Evaluation - Pour une Inspection générale de l'administration territoriale
Comment renforcer l'évaluation des politiques publiques locales ? Ne faudrait-il pas pour cela mettre à disposition des collectivités une structure dédiée de contrôle, de conseil et de mesure de l'efficacité de ces politiques ? Pour avancer sur ces questions, le président de l'Assemblée des départements de France (ADF), Claudy Lebreton, confiait en mai dernier à l'Association des administrateurs territoriaux de France (AATF) une mission de réflexion sur la constitution d'une "Inspection générale de l'administration territoriale" (Igat). Le président de l'AATF, Jean-Christophe Baudoin, lui a remis le 3 avril le résultat de ce travail, sous la forme d'un rapport de près de 200 pages. "Ce rapport n'est qu'un début. Il s'agit de lancer le débat au sein des collectivités. Il montre en tout cas que la création d'une inspection générale de l'administration territoriale est possible", précise Claudy Lebreton.
L'AATF, qui a notamment travaillé sur la base de nombreux entretiens (territoriaux, élus locaux et représentants de leurs associations, cabinets privés, représentants de l'Etat...), souligne que plusieurs éléments de contexte viennent renforcer l'idée d'une Igat : l'extension des champs de compétence des collectivités et la complexification de la gestion publique locale ; la multiplication des inspections générales locales (ou autres structures d'audit interne) au sein des grandes collectivités ; l'intervention croissante des corps de contrôle de l'Etat, y compris, paradoxalement, dans des domaines ayant pourtant été transférés aux collectivités.

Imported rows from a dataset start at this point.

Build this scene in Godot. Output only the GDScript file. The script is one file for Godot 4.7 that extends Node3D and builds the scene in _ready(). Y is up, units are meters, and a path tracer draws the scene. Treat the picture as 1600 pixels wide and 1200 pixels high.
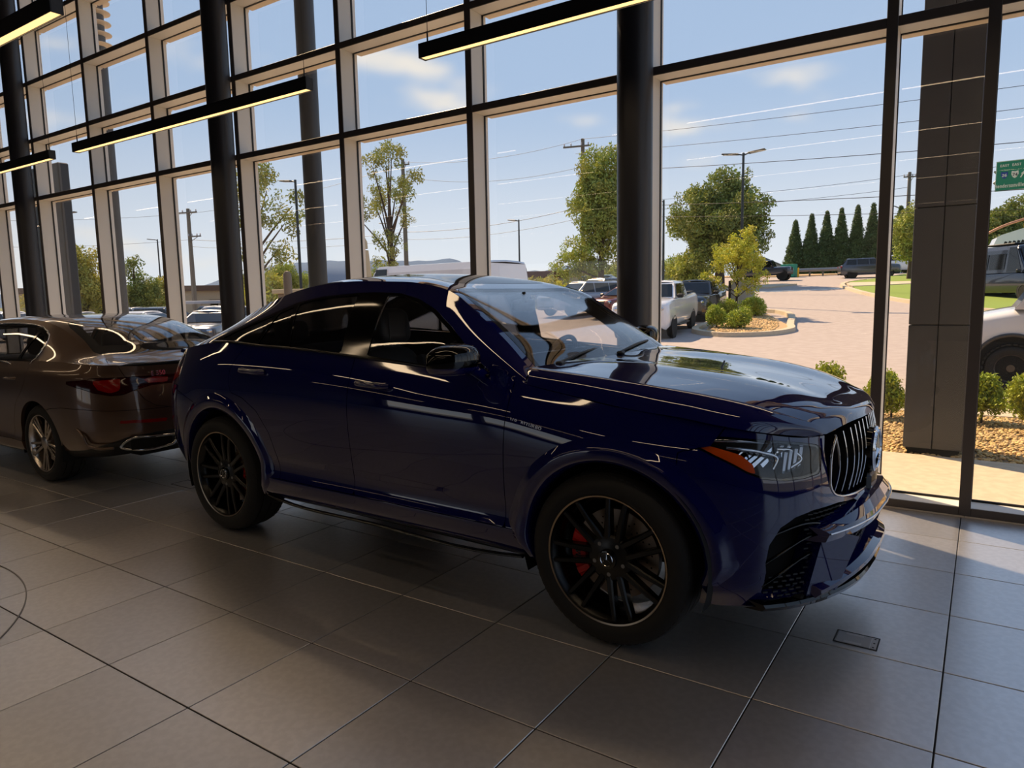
extends Node3D

const TILE := 0.605
const GLASS_Z := -4.98

func _ready() -> void:
	# ---- camera
	var cam := Camera3D.new()
	cam.name = "camera"
	cam.fov = 57.393
	cam.near = 0.05
	cam.far = 4000.0
	cam.transform = Transform3D(Basis(v3(0.829992, -0.018940, -0.557454), v3(-0.052977, 0.992228, -0.112589), v3(0.555254, 0.122980, 0.822538)), v3(3.69748, 1.55603, 0.79088))
	add_child(cam)
	cam.current = true
	# ---- sky and exposure
	var we := WorldEnvironment.new()
	we.name = "world_environment"
	var env := Environment.new()
	env.background_mode = Environment.BG_SKY
	env.tonemap_mode = Environment.TONE_MAPPER_LINEAR
	env.tonemap_exposure = 1.42
	env.sdfgi_enabled = true
	env.ssao_enabled = true
	env.ssil_enabled = true
	env.sky = Sky.new()
	env.sky.sky_material = make_sky()
	env.background_energy_multiplier = 0.95
	we.environment = env
	add_child(we)
	# ---- sun: from the left beyond the glass, grazing the curtain wall
	var sun := DirectionalLight3D.new()
	sun.name = "sun"
	sun.light_energy = 2.0
	sun.light_color = Color(1.0, 0.87, 0.70)
	sun.light_angular_distance = 0.6
	sun.shadow_enabled = true
	sun.sky_mode = DirectionalLight3D.SKY_MODE_LIGHT_ONLY
	var dir := v3(0.904, -1.06, 0.43).normalized()
	sun.transform = frame(Vector3(0, 20, 0), -dir)
	add_child(sun)
	rng.seed = 7
	make_materials()
	# ---- setting
	build_room()
	build_lamps()
	build_outside_ground()
	# ---- things
	build_main_car()
	build_brown_sedan()
	build_outside_things()
	build_trees()
	build_poles_and_wires()

var rng := RandomNumberGenerator.new()
var M := {}

# sky panorama: clear blue above, pale and warm with low cumulus towards the horizon
func make_sky() -> PanoramaSkyMaterial:
	var W := 1024
	var H := 512
	var im := Image.create(W, H, false, Image.FORMAT_RGBF)
	var ns := FastNoiseLite.new()
	ns.seed = 11
	ns.noise_type = FastNoiseLite.TYPE_SIMPLEX
	ns.frequency = 1.0
	ns.fractal_octaves = 5
	ns.fractal_gain = 0.55
	var n2 := FastNoiseLite.new()
	n2.seed = 5
	n2.frequency = 1.0
	n2.fractal_octaves = 3
	for j in H:
		var el := PI * (0.5 - (j + 0.5) / H)
		var y := sin(el)
		var top := Vector3(0.20, 0.31, 0.52)
		var mid := Vector3(0.325, 0.43, 0.59)
		var low := Vector3(0.62, 0.655, 0.69)
		var up := clampf(y, 0.0, 1.0)
		var base := low.lerp(mid, smoothstep(0.0, 0.28, up)).lerp(top, smoothstep(0.2, 0.85, up))
		for i in W:
			var az := TAU * (i + 0.5) / W
			var d := Vector3(cos(el) * cos(az), y, cos(el) * sin(az))
			var c := base
			if y > -0.02:
				var q := Vector3(d.x * 3.0, d.y * 9.0, d.z * 3.0)
				var cl := ns.get_noise_3dv(q) + 0.35 * n2.get_noise_3dv(q * 0.5)
				var cover := 0.02 + 0.55 * smoothstep(0.0, 0.12, y) + 0.35 * smoothstep(0.25, 0.7, y)
				# more broken cloud towards the left of the view
				cover -= 0.20 * smoothstep(0.3, 0.98, -d.x)
				var k := smoothstep(cover - 0.18, cover + 0.38, cl + 0.10)
				c = c.lerp(Vector3(0.74, 0.68, 0.59), k * 0.85)
			else:
				c = Vector3(0.20, 0.18, 0.15)
			im.set_pixel(i, j, Color(c.x, c.y, c.z))
	var m := PanoramaSkyMaterial.new()
	m.panorama = ImageTexture.create_from_image(im)
	return m

# ---------------------------------------------------------------- mesh helpers
class Srf:
	var p := PackedVector3Array()
	var n := PackedVector3Array()
	var t := PackedInt32Array()
	func tri(a: Vector3, b: Vector3, c: Vector3, na: Vector3, nb: Vector3, nc: Vector3) -> void:
		var k := p.size()
		p.push_back(a); p.push_back(b); p.push_back(c)
		n.push_back(na); n.push_back(nb); n.push_back(nc)
		t.push_back(k); t.push_back(k + 1); t.push_back(k + 2)
	func flat(a: Vector3, b: Vector3, c: Vector3) -> void:
		var m := (b - a).cross(c - a).normalized()
		tri(a, b, c, m, m, m)
	func quad(a: Vector3, b: Vector3, c: Vector3, d: Vector3) -> void:
		var m := (c - a).cross(d - b).normalized()
		var k := p.size()
		p.append_array([a, b, c, d]); n.append_array([m, m, m, m])
		t.append_array([k, k + 1, k + 2, k, k + 2, k + 3])
	func add(o: Srf, x := Transform3D()) -> void:
		var k := p.size()
		var nb := x.basis.inverse().transposed()
		for v in o.p: p.push_back(x * v)
		for v in o.n: n.push_back((nb * v).normalized())
		for i in o.t: t.push_back(i + k)
	func moved(x: Transform3D) -> Srf:
		var r := Srf.new()
		r.add(self, x)
		return r
	func mirror() -> Srf:
		return moved(Transform3D(Basis.from_scale(Vector3(1, 1, -1)), Vector3.ZERO))
	func mesh(m: Material = null) -> ArrayMesh:
		var tt := t.duplicate()
		for i in range(0, tt.size(), 3):
			var a := tt[i]
			var b := tt[i + 1]
			var c := tt[i + 2]
			if (p[b] - p[a]).cross(p[c] - p[a]).dot(n[a] + n[b] + n[c]) > 0.0:
				tt[i + 1] = c
				tt[i + 2] = b
		var ar := []
		ar.resize(Mesh.ARRAY_MAX)
		ar[Mesh.ARRAY_VERTEX] = p
		ar[Mesh.ARRAY_NORMAL] = n
		ar[Mesh.ARRAY_INDEX] = tt
		var am := ArrayMesh.new()
		am.add_surface_from_arrays(Mesh.PRIMITIVE_TRIANGLES, ar)
		if m: am.surface_set_material(0, m)
		return am

func v3(x: float, y: float, z: float) -> Vector3: return Vector3(x, y, z)

func part(called: String, s: Srf, m: Material, parent: Node = self) -> MeshInstance3D:
	var o := MeshInstance3D.new()
	o.name = called
	o.mesh = s.mesh(m)
	parent.add_child(o, true)
	return o

func part_mesh(called: String, me: Mesh, parent: Node, at := Transform3D()) -> MeshInstance3D:
	var o := MeshInstance3D.new()
	o.name = called
	o.mesh = me
	o.transform = at
	parent.add_child(o, true)
	return o

var used_names := {}
func numbered(called: String) -> String:
	var k: int = used_names.get(called, 0)
	used_names[called] = k + 1
	return called if k == 0 else "%s_%03d" % [called, k]

func thing(called: String, label: String, category: String, at := Vector3.ZERO, turn := 0.0, group := "") -> Node3D:
	var o := Node3D.new()
	o.name = numbered(called)
	add_child(o)
	o.position = at
	o.rotation.y = turn
	tag(o, label, category, group)
	return o

func tag(o: Node, label: String, category := "", group := "", kind := "") -> void:
	if label: o.set_meta("label", label)
	if category: o.set_meta("category", category)
	if group: o.set_meta("group", group)
	if kind: o.set_meta("kind", kind)

func dup(o: Node3D, at: Vector3, turn: float, label: String) -> Node3D:
	var c: Node3D = o.duplicate()
	c.name = numbered(String(o.name).rstrip("0123456789").rstrip("_"))
	add_child(c)
	c.position = at
	c.rotation.y = turn
	c.set_meta("label", label)
	return c

# a setting piece
func struct(called: String, s: Srf, m: Material, label: String, category := "") -> MeshInstance3D:
	var o := part(called, s, m, self)
	tag(o, label, category, "", "structure")
	return o

# box with chamfered edges; x is its frame, centred
func box(s: Srf, c: Vector3, size: Vector3, bev := 0.0, x := Basis()) -> void:
	var h := size / 2.0
	var b := minf(bev, minf(h.x, minf(h.y, h.z)) * 0.9)
	var ax := [x.x, x.y, x.z]
	if b <= 0.0:
		for a in 3:
			var u: Vector3 = ax[(a + 1) % 3] * h[(a + 1) % 3]
			var v: Vector3 = ax[(a + 2) % 3] * h[(a + 2) % 3]
			for sg in [1.0, -1.0]:
				var w: Vector3 = ax[a] * h[a] * sg
				s.quad(c + w - u - v, c + w + (u - v) * sg, c + w + u + v, c + w - (u - v) * sg)
		return
	for a in 3:
		var i := (a + 1) % 3
		var j := (a + 2) % 3
		var u: Vector3 = ax[i] * (h[i] - b)
		var v: Vector3 = ax[j] * (h[j] - b)
		for sg in [1.0, -1.0]:
			var w: Vector3 = ax[a] * h[a] * sg
			s.quad(c + w - u - v, c + w + (u - v) * sg, c + w + u + v, c + w - (u - v) * sg)
		for si in [1.0, -1.0]:
			for sj in [1.0, -1.0]:
				var e: Vector3 = ax[a] * (h[a] - b)
				var p1: Vector3 = c + ax[i] * h[i] * si + ax[j] * (h[j] - b) * sj
				var p2: Vector3 = c + ax[i] * (h[i] - b) * si + ax[j] * h[j] * sj
				if si * sj > 0: s.quad(p1 - e, p2 - e, p2 + e, p1 + e)
				else: s.quad(p1 + e, p2 + e, p2 - e, p1 - e)
	for sx in [1.0, -1.0]:
		for sy in [1.0, -1.0]:
			for sz in [1.0, -1.0]:
				var k := func(q: int) -> Vector3:
					var d := h - Vector3(b, b, b)
					d[q] = h[q]
					return c + ax[0] * d.x * sx + ax[1] * d.y * sy + ax[2] * d.z * sz
				if sx * sy * sz > 0: s.flat(k.call(0), k.call(1), k.call(2))
				else: s.flat(k.call(0), k.call(2), k.call(1))

func nbox(c: Vector3, size: Vector3, bev := 0.0, x := Basis()) -> Srf:
	var s := Srf.new()
	box(s, c, size, bev, x)
	return s

# polygon in the xy plane of the frame x, extruded along its z from z0 to z1
func prism(s: Srf, poly: PackedVector2Array, x: Transform3D, z0: float, z1: float) -> void:
	var ids := Geometry2D.triangulate_polygon(poly)
	var area := 0.0
	for i in poly.size():
		area += poly[i].cross(poly[(i + 1) % poly.size()])
	for z in [[z0, -1.0], [z1, 1.0]]:
		var nn: Vector3 = (x.basis.z * z[1]).normalized()
		var k := s.p.size()
		for q in poly:
			s.p.push_back(x * Vector3(q.x, q.y, z[0]))
			s.n.push_back(nn)
		for i in ids: s.t.push_back(k + i)
	for i in poly.size():
		var a := poly[i]
		var b := poly[(i + 1) % poly.size()]
		if area < 0:
			var w := a; a = b; b = w
		s.quad(x * v3(a.x, a.y, z0), x * v3(b.x, b.y, z0), x * v3(b.x, b.y, z1), x * v3(a.x, a.y, z1))

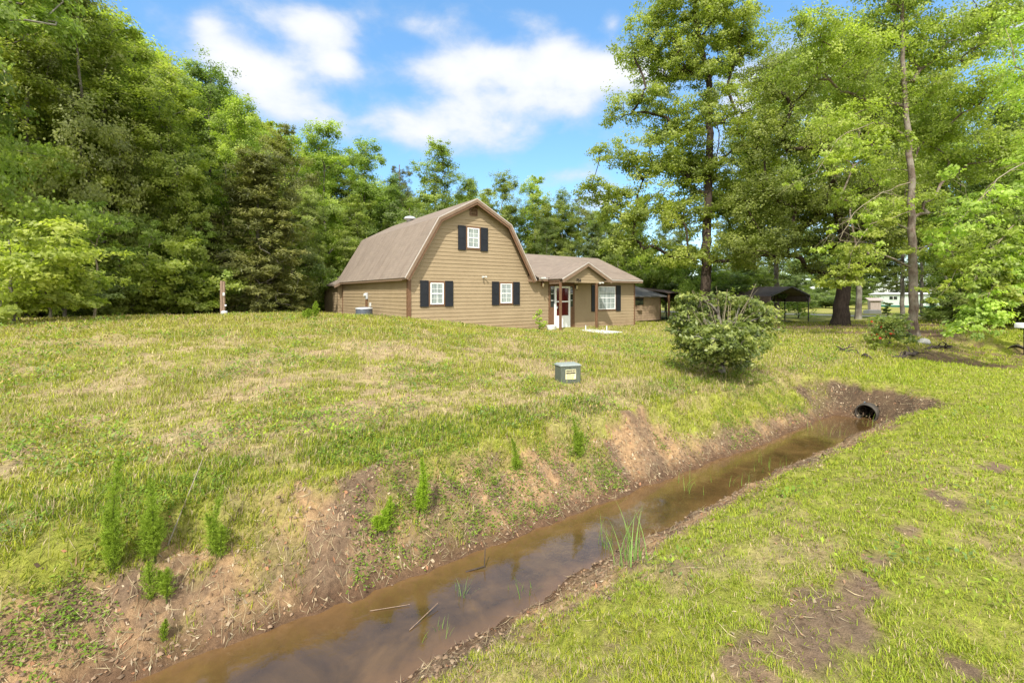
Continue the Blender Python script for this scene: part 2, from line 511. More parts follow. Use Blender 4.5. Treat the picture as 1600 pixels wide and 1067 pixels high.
def col_attr_mat(name, rough=.8, trans=.0, extra=None):
    m_ = Mat(name)
    at = m_.n('ShaderNodeAttribute'); at.attribute_name = 'Col'
    c = at.outputs['Color']
    m_.col(c).rs(rough, .2)
    if trans:
        tr = m_.n('ShaderNodeBsdfTranslucent'); m_.l(m_.mix(1.0, c, (1.4, 1.5, .7), 'MULTIPLY'), tr.inputs[0])
        mx = m_.n('ShaderNodeMixShader'); mx.inputs[0].default_value = trans; m_.l(m_.b.outputs[0], mx.inputs[1]); m_.l(tr.outputs[0], mx.inputs[2]); m_.l(mx.outputs[0], m_.out.inputs[0])
    return m_.m


def ground_mat():
    m_ = Mat('ground_soil_and_turf')
    at = m_.n('ShaderNodeAttribute'); at.attribute_name = 'Col'
    n1_ = m_.noise(22, 8, .68); n2_ = m_.noise(120, 4, .7); n3_ = m_.noise(4, 6, .6)
    k1 = m_.ramp(n1_, [(.28, (.55, .52, .5)), (.5, (1, 1, 1)), (.74, (1.45, 1.45, 1.4))])
    k2 = m_.ramp(n2_, [(.3, (.66, .64, .62)), (.55, (1, 1, 1)), (.75, (1.5, 1.5, 1.5))])
    c = m_.mix(1.0, at.outputs['Color'], k1, 'MULTIPLY'); c = m_.mix(.8, c, k2, 'MULTIPLY')
    k3 = m_.ramp(n3_, [(.3, (.8, .8, .82)), (.7, (1.2, 1.17, 1.1))]); c = m_.mix(1.0, c, k3, 'MULTIPLY')
    m_.col(c).rs(.95, .1)
    ad = m_.n('ShaderNodeMath', operation='ADD'); m_.l(n1_, ad.inputs[0]); m_.l(n2_, ad.inputs[1])
    m_.bump(ad.outputs[0], .7, .02)
    return m_.m


def water_mat():
    m_ = Mat('muddy_water')
    n = m_.noise(2.2, 6, .62, dist=.6); n2_ = m_.noise(9, 5, .6)
    at = m_.n('ShaderNodeAttribute'); at.attribute_name = 'Col'      # red: how deep the water is
    c = m_.ramp(n, [(.3, (.040, .024, .009)), (.5, (.075, .044, .016)), (.7, (.120, .070, .026))])
    sp = m_.n('ShaderNodeSeparateColor'); m_.l(at.outputs['Color'], sp.inputs[0])
    c = m_.mix(sp.outputs[0], (.135, .075, .030), c)
    c = m_.mix(m_.ramp(n2_, [(.5, (0, 0, 0)), (.8, (.4, .4, .4))]), c, (.05, .03, .015))
    m_.col(c).rs(.04, .6); m_.b.inputs['IOR'].default_value = 1.42
    m_.b.inputs['Coat Weight'].default_value = .45; m_.b.inputs['Coat Roughness'].default_value = .02; m_.b.inputs['Coat IOR'].default_value = 1.5
    rp = m_.noise(9, 4, .55, dist=.5); m_.bump(rp, .16, .02)
    return m_.m


def bark_mat(name, a, b, scale=5, lichen=0):
    m_ = Mat(name)
    n = m_.noise(scale, 7, .7, stretch=(2.5, 2.5, .6)); n2_ = m_.noise(scale * .35, 4, .6)
    c = m_.ramp(n, [(.3, a), (.7, b)])
    if lichen:
        c = m_.mix(m_.ramp(n2_, [(.42, (0, 0, 0)), (.6, (lichen,) * 3)]), c, (.34, .33, .26))
    m_.col(c).rs(.9, .15); m_.bump(n, .8, .03)
    return m_.m


def metal_rust_mat():
    m_ = Mat('rusted_sheet_metal')
    w = m_.n('ShaderNodeTexWave'); w.inputs['Scale'].default_value = 2.4; w.bands_direction = 'Y'
    tc_ = m_.n('ShaderNodeTexCoord'); m_.l(tc_.outputs['Object'], w.inputs[0])
    n = m_.noise(.9, 7, .7, stretch=(3, .5, 1))
    c = m_.ramp(n, [(.32, (.075, .055, .05)), (.5, (.13, .09, .075)), (.72, (.19, .165, .15))])
    m_.col(c).rs(.6, .3, .1); m_.bump(w.outputs[1], .6, .03)
    return m_.m


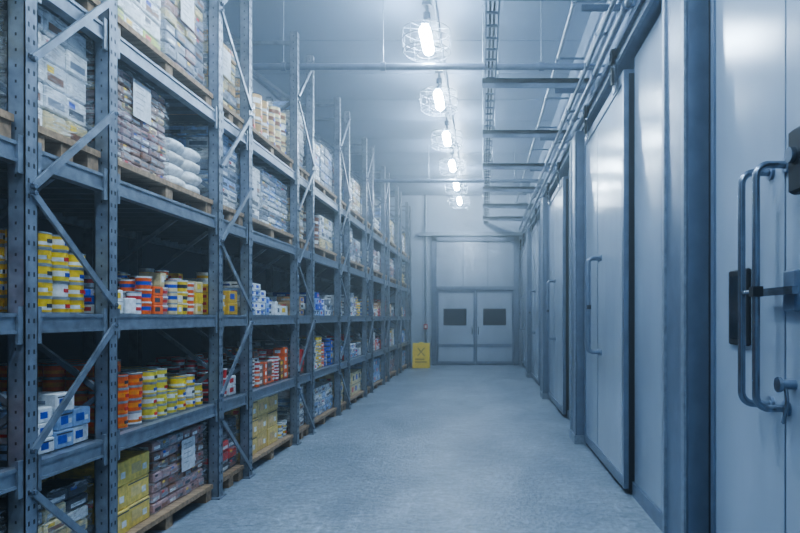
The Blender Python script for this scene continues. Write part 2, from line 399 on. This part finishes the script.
# ------------------------------------------------------------------ racking
LV=[0.79,1.52,2.33,3.2]
XFp=-2.18; XR=-3.3
ups=[1.545]
a=3.09
segs=[('W',1.545,3.09)]
while a<19.3:
    segs.append(('N',a,a+0.685))
    if a+2.23<19.8: segs.append(('W',a+0.685,a+2.23))
    ups+= [a,a+0.685]; a+=2.23
ZT=4.85
b=MB()
for u in ups:
    for X0,X1 in ((XFp-0.085,XFp),(XR,XR+0.08)):
        b.box(X0,X1,u-0.045,u-0.039,0,ZT,M_RACK)
        b.box(X0,X1,u+0.039,u+0.045,0,ZT,M_RACK)
        if X1==XFp: b.box(X1-0.006,X1,u-0.045,u+0.045,0,ZT,M_RACK); b.box(X0,X0+0.006,u-0.045,u-0.02,0,ZT,M_RACK); b.box(X0,X0+0.006,u+0.02,u+0.045,0,ZT,M_RACK)
        else: b.box(X0,X0+0.006,u-0.045,u+0.045,0,ZT,M_RACK)
        b.box(X0-0.02,X1+0.02,u-0.07,u+0.07,0,0.012,M_RACK)
    if u<13:
        z=0.12
        while z<ZT-0.05:
            b.box(XFp,XFp+0.0012,u-0.024,u-0.013,z,z+0.022,M_HOLE); b.box(XFp,XFp+0.0012,u+0.013,u+0.024,z,z+0.022,M_HOLE)
            b.box(XFp-0.047,XFp-0.039,u-0.0462,u-0.045,z+0.02,z+0.034,M_HOLE)
            z+=0.075
    zz=0.3
    s=0
    while zz<ZT-0.5:
        p=(XFp-0.06,u,zz) if s else (XR+0.05,u,zz); q=(XR+0.05,u,zz+0.75) if s else (XFp-0.06,u,zz+0.75)
        b.bar(p,q,0.03,0.03,M_RACK); zz+=0.75; s=1-s
    b.bar((XFp-0.05,u,0.25),(XR+0.05,u,0.25),0.03,0.04,M_RACK); b.bar((XFp-0.05,u,ZT-0.12),(XR+0.05,u,ZT-0.12),0.03,0.04,M_RACK)
for i in range(len(ups)-1):
    y0,y1=ups[i]+0.045,ups[i+1]-0.045
    for z in LV:
        for (X0,X1) in ((XFp-0.07,XFp-0.02),(XR+0.02,XR+0.07)):
            b.box(X0,X1,y0,y1,z-0.1,z-0.002,M_RACK)
        b.box(XFp-0.02,XFp-0.012,y0,y1,z-0.1,z-0.085,M_RACK); b.box(XFp-0.02,XFp-0.012,y0,y1,z-0.02,z-0.002,M_RACK)
        for (ya,yb) in ((y0,y0+0.035),(y1-0.035,y1)):
            b.box(XFp-0.02,XFp-0.006,ya,yb,z-0.15,z+0.03,M_RACK)
        nn=max(3,int(round((y1-y0)/0.19)))
        w=(y1-y0)/nn
        for j in range(nn):
            b.box(XR+0.07,XFp-0.07,y0+j*w+0.006,y0+(j+1)*w-0.006,z-0.03,z-0.002,M_DECK)
            b.box(XR+0.07,XFp-0.07,y0+j*w+0.006,y0+j*w+0.016,z-0.055,z-0.03,M_DECK)
    if ups[i+1]-ups[i]<1.0:
        for (za,zb) in ((0.65,0.07),(0.85,1.45),(2.10,1.57),(2.13,2.70),(2.75,3.38),(4.05,3.45),(4.1,4.75)):
            b.bar((XFp+0.008,ups[i],za),(XFp+0.008,ups[i+1],zb),0.014,0.036,M_RACK)
            for (yy,z) in ((ups[i],za),(ups[i+1],zb)): b.cyl((XFp,yy,z),(XFp+0.025,yy,z),0.012,M_STEEL,seg=8)
b.obj('pallet_rack')

# ------------------------------------------------------------------ goods
XG0,XG1=-3.2,-2.27
def pallet(y0,y1,z):
    b=MB(); x0,x1=XG0-0.0,XG1+0.04
    for (yy) in (y0,(y0+y1)/2-0.05,y1-0.1):
        for xx in (x0,(x0+x1)/2-0.05,x1-0.12): b.box(xx,xx+0.12,yy,yy+0.1,z+0.018,z+0.09,M_WOOD)
        b.box(x0,x1,yy,yy+0.1,z,z+0.018,M_WOOD)
    for xx in (x0,(x0+x1)/2-0.05,x1-0.12): b.box(xx,xx+0.12,y0,y1,z+0.09,z+0.108,M_WOOD)
    nb=7; w=(x1-x0)/nb
    for i in range(nb):
        b.box(x0+i*w+0.008,x0+(i+1)*w-0.012 if i<nb-1 else x1,y0,y1,z+0.108,z+0.128,M_WOOD)
    b.box(x1-0.001,x1+0.014,y0,y1,z+0.092,z+0.128,M_WOOD)
    b.obj('wooden_pallet'); return z+0.129

def jit(c,a=0.12):
    c=lin(c); k=1+random.uniform(-a,a); return (min(1,c[0]*k),min(1,c[1]*k),min(1,c[2]*k),1)
W=(236,240,244);GR=(135,145,162);PK=(190,150,150);KR=(206,168,115);YE=(255,212,40);OR=(255,108,12);RD=(220,36,30);BL=(36,74,190);GN=(130,170,70);DK=(56,62,76);LB=(150,180,220);CR=(232,214,165);BR=(140,92,66)

def cartons(y0,y1,z,h,cols,ch=0.12,cw=0.24,name='carton_stack',labels=True,x1=XG1,x0=XG0,gap=0.003,ragged=0,accent=None,messy=0.0):
    b=MB(); nl=max(1,int(round(h/ch))); lh=h/nl
    ny=max(1,int(round((y1-y0)/cw))); w=(y1-y0)/ny
    nx=max(1,int(round((x1-x0)/0.3))); d=(x1-x0)/nx
    for j in range(ny):
        drop=0
        if ragged: drop=random.choice([0,0,1,1,2])
        for L in range(max(1,nl-drop)):
            for i in range(nx):
                c=jit(random.choice(cols))
                ox=random.uniform(-0.02,0.006) if i==nx-1 else 0
                X0,X1=x0+i*d+gap,x0+(i+1)*d-gap+ox; Y0,Y1=y0+j*w+gap,y0+(j+1)*w-gap; Z0,Z1=z+L*lh,z+(L+1)*lh-gap
                cx,cy=(X0+X1)/2,(Y0+Y1)/2
                an=random.uniform(-messy,messy) if i==nx-1 else 0
                Mx=Matrix.Translation((cx,cy,0))@Matrix.Rotation(an,4,'Z')@Matrix.Translation((-cx,-cy,0))
                b.cbox(X0,X1,Y0,Y1,Z0,Z1,0.005,M_GOODS,c,M=Mx)
                if i==nx-1 and labels:
                    lcx=random.choice([W,DK,BL,RD]) if accent is None else accent
                    yy=(Y0+Y1)/2; zz=(Z0+Z1)/2; hw=(Y1-Y0)*0.34; hh=(Z1-Z0)*0.22
                    b.box(X1,X1+0.0014,yy-hw,yy+hw*0.3,zz-hh,zz+hh,M_GOODS,jit(lcx),M=Mx)
                    b.box(X1,X1+0.0014,yy+hw*0.45,yy+hw,zz-hh,zz+hh*0.2,M_GOODS,jit(W if lcx!=W else DK),M=Mx)
                    if random.random()<0.5: b.box(X1,X1+0.001,Y0+0.012,Y1-0.012,Z1-0.022,Z1-0.014,M_GOODS,jit(DK),M=Mx)
                if labels:
                    xx=(X0+X1)/2; zz=(Z0+Z1)/2; hw=(X1-X0)*0.3; hh=(Z1-Z0)*0.14
                    b.box(xx-hw,xx+hw*0.2,Y0-0.0014,Y0,zz-hh,zz+hh,M_GOODS,jit(W if accent is None else accent),M=Mx)
                    b.box(xx+hw*0.4,xx+hw,Y0-0.0014,Y0,zz-hh*0.4,zz+hh,M_GOODS,jit(random.choice([DK,GR,RD])),M=Mx)
    return b.obj(name)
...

"L'état des lieux des dispositifs de contrôle et d'évaluation existants montre que les besoins des collectivités ne sont pas satisfaits, y compris au sein des collectivités disposant d'une inspection générale locale. Souvent, des champs entiers ne sont pas couverts, qu'il s'agisse par exemple d'urbanisme ou de culture", explique Jean-Christophe Baudoin.
Quatre scénarios
Toute "entité de conseil et de contrôle, spécialisée et autonome, essentiellement dédiée aux collectivités territoriales et à leurs établissements publics" devrait, estime-t-il, répondre à quelques principes d'action : subsidiarité (ne pas se substituer aux inspections générales locales), coproduction avec les inspections ministérielles de l'Etat dès lors que celles-ci interviennent déjà, conseil et ingénierie en matière de prévention des risques juridiques ou financiers, missions de réflexion stratégique, mise en réseau des bonnes pratiques.
Devra-t-il s'agir d'une instance de droit public dépendant de l'Etat ou des collectivités (établissement public ou GIP), de la simple émanation d'institutions existantes, d'une structure associative portée par les grandes associations d'élus ? Le rapport de l'AATF choisit de ne pas trancher - mais passe en revue les questions concrètes qui ne devront pas être oubliées, que ce soit en termes de modes de saisine, de financement et de rémunération des prestations, de diffusion des travaux ou de déontologie. "La question se pose, par exemple, de savoir s'il faut préférer le modèle d'une adhésion librement consentie des collectivités ou d'une obligation", note ainsi Claudy Lebreton.
Au final, quatre scénarios sont proposés "du plus minimaliste au plus ambitieux" : se contenter de mettre en réseau les inspections générales territoriales ou structures analogues ; faire en sorte que les associations d'élus créent ensemble une association qui jouerait le rôle de cette Igat ; créer un établissement public (ce qui impliquerait une mesure législative) ; associer dans un groupement d'intérêt public les collectivités et établissements publics locaux volontaires ainsi que des instances étatiques et d'autres organismes encore.
L'ADF compte, pour commencer, diffuser le rapport auprès de ses membres, évoquer le sujet avec les autres grandes associations d'élus et, probablement, organiser d'ici à quelques mois un colloque dédié aux politiques d'évaluation.